==== Data section

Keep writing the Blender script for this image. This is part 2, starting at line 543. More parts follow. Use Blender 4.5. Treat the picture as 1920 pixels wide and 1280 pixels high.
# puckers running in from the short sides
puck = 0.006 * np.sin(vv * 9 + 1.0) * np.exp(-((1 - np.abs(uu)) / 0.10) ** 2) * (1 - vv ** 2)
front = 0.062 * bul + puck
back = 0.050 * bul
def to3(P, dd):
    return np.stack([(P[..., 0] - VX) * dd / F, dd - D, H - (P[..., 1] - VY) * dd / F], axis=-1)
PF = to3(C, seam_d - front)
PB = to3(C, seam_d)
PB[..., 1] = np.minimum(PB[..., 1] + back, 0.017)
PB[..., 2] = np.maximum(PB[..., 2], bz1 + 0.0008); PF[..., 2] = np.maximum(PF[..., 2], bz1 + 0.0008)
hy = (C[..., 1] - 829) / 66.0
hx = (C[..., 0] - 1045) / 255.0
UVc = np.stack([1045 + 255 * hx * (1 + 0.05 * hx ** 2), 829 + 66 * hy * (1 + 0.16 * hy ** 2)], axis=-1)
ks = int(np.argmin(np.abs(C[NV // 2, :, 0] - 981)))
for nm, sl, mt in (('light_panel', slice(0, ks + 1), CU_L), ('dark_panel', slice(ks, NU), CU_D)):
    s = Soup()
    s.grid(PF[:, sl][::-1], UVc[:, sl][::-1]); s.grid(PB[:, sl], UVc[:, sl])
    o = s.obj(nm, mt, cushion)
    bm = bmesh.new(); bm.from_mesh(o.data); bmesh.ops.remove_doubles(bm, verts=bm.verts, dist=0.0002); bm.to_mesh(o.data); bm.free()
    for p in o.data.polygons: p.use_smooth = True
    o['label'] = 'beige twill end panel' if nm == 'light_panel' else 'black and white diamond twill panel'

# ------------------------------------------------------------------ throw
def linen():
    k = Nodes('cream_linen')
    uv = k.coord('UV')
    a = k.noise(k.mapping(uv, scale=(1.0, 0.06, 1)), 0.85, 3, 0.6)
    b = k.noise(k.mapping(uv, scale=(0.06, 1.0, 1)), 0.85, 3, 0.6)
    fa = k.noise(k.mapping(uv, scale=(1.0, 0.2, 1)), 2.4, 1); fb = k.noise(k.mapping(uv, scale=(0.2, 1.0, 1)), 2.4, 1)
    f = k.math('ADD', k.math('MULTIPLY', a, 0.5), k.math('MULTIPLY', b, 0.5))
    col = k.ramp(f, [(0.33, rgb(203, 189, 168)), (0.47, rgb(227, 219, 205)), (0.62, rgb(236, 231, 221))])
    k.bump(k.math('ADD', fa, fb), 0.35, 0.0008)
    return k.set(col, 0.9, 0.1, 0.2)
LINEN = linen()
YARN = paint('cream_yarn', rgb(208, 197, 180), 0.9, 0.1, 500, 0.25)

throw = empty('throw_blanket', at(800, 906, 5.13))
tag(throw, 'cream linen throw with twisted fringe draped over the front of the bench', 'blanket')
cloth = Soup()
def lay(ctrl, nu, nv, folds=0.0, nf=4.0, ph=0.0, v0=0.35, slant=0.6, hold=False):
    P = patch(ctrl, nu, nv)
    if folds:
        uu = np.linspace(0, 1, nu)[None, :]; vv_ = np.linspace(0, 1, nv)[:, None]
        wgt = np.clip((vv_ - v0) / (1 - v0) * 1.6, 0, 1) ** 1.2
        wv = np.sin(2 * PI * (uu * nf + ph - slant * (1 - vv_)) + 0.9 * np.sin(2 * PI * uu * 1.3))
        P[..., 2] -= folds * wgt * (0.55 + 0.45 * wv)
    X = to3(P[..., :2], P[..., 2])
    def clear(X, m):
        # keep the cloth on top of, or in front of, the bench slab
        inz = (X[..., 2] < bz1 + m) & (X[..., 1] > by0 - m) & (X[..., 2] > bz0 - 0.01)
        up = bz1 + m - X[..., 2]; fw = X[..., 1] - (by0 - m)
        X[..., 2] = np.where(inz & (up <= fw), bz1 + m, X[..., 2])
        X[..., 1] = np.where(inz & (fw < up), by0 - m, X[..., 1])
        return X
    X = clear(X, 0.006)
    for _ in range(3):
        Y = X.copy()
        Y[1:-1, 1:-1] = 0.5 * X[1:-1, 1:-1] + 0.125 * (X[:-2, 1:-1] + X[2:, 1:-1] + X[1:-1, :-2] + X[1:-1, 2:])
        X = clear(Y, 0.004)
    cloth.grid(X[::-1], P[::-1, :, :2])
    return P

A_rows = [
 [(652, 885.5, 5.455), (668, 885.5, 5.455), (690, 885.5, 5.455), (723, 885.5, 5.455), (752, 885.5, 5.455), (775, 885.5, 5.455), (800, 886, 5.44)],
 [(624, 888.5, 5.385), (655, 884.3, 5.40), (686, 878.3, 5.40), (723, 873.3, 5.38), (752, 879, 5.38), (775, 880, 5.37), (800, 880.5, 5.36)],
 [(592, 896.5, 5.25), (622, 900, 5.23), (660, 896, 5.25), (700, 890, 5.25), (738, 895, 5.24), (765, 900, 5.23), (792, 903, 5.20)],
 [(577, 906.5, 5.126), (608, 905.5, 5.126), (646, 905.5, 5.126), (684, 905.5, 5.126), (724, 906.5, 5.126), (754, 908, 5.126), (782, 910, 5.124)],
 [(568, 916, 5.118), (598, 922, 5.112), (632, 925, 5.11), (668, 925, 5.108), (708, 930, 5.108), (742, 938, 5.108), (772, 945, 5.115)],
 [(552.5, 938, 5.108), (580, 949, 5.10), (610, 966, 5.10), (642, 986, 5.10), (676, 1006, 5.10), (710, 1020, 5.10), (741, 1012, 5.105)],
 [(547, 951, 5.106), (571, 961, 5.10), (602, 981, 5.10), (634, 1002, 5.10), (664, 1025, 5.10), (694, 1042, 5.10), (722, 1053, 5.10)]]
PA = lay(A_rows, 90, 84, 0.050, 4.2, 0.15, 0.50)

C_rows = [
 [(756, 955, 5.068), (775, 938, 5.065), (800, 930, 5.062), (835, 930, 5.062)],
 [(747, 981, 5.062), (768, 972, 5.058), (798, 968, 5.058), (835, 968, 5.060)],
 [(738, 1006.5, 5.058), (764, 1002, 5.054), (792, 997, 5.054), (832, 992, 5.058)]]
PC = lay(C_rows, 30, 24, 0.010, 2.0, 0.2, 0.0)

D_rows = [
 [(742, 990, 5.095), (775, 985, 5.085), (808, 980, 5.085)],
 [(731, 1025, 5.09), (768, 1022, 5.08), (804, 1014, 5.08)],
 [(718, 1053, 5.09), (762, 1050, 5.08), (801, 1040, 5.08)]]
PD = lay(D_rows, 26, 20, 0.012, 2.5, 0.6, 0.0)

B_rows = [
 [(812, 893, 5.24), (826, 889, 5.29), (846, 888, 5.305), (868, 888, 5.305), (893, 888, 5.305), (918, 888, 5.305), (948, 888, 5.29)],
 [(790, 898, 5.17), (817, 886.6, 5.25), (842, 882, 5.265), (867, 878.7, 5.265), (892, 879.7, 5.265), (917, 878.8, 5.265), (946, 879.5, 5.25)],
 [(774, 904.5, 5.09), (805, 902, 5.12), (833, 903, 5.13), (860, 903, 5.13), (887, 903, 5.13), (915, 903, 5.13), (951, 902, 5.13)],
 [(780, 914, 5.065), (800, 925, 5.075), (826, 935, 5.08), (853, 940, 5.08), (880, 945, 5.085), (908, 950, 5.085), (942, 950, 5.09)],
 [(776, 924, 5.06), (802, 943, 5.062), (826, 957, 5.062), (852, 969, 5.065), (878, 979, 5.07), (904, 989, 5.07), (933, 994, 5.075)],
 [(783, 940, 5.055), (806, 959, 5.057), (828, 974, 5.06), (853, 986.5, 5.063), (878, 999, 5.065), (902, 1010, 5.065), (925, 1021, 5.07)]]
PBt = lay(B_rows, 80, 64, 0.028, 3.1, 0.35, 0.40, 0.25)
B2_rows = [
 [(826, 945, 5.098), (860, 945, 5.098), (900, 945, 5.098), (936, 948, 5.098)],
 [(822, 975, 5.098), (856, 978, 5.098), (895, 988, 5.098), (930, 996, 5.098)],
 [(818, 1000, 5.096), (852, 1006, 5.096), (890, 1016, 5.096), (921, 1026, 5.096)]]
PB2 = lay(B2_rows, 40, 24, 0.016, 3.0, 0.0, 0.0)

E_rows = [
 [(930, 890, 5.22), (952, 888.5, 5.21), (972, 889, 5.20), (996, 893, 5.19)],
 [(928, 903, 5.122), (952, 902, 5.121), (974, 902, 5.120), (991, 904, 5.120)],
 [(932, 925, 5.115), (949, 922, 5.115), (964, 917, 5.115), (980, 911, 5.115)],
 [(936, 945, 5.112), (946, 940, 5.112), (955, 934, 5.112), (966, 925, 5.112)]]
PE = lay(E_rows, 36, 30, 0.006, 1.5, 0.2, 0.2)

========

• Brief:
Print only the lines from the top of the data above down to the line holding "o['label'] = 'beige", inclusive.

• Expected output:
Keep writing the Blender script for this image. This is part 2, starting at line 543. More parts follow. Use Blender 4.5. Treat the picture as 1920 pixels wide and 1280 pixels high.
# puckers running in from the short sides
puck = 0.006 * np.sin(vv * 9 + 1.0) * np.exp(-((1 - np.abs(uu)) / 0.10) ** 2) * (1 - vv ** 2)
front = 0.062 * bul + puck
back = 0.050 * bul
def to3(P, dd):
    return np.stack([(P[..., 0] - VX) * dd / F, dd - D, H - (P[..., 1] - VY) * dd / F], axis=-1)
PF = to3(C, seam_d - front)
PB = to3(C, seam_d)
PB[..., 1] = np.minimum(PB[..., 1] + back, 0.017)
PB[..., 2] = np.maximum(PB[..., 2], bz1 + 0.0008); PF[..., 2] = np.maximum(PF[..., 2], bz1 + 0.0008)
hy = (C[..., 1] - 829) / 66.0
hx = (C[..., 0] - 1045) / 255.0
UVc = np.stack([1045 + 255 * hx * (1 + 0.05 * hx ** 2), 829 + 66 * hy * (1 + 0.16 * hy ** 2)], axis=-1)
ks = int(np.argmin(np.abs(C[NV // 2, :, 0] - 981)))
for nm, sl, mt in (('light_panel', slice(0, ks + 1), CU_L), ('dark_panel', slice(ks, NU), CU_D)):
    s = Soup()
    s.grid(PF[:, sl][::-1], UVc[:, sl][::-1]); s.grid(PB[:, sl], UVc[:, sl])
    o = s.obj(nm, mt, cushion)
    bm = bmesh.new(); bm.from_mesh(o.data); bmesh.ops.remove_doubles(bm, verts=bm.verts, dist=0.0002); bm.to_mesh(o.data); bm.free()
    for p in o.data.polygons: p.use_smooth = True
    o['label'] = 'beige twill end panel' if nm == 'light_panel' else 'black and white diamond twill panel'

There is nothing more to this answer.